Abstract

Abstract Hydrogen peroxide (H 2 O 2 ) was determined at nanomolar levels in natural waters by a chemiluminescent method involving reaction of hydrogen peroxide with an acridinium ester 10-methyl-9-( p -formylphenyl)-acridinium carboxylate trifluoromethanesulfonate. The method is simple, rapid, requires no catalyst or metal ion complexes, and has an analytical precision of 4% RSD at typical natural water concentrations. The analysis also produces a linear response over the concentration range, 5×10 −9 to 60×10 −6 M, simply by changing the pH of the solution prior to addition of the acridinium compound or by varying the concentration of the acridinium ester at constant pH. The detection limit is 5 nM and is limited primarily by the capability to obtain H 2 O 2 -free blank water.
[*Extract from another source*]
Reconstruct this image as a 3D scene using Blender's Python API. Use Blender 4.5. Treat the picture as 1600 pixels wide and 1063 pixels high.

Analytical results were verified in distilled and a variety of natural water matrices by intercomparison with a completely independent fluorescence decay technique involving the hydrogen peroxide oxidation of the fluorophore scopoletin. The two methods produced results with no statistical differences in the data at the 99.9% confidence level. In addition, the method does not suffer from background fluorescence matrix effects in organic-rich environments, which hinders the applicability of commonly used natural water hydrogen peroxide analyses. Application of the method to these highly fluorescent waters is also presented.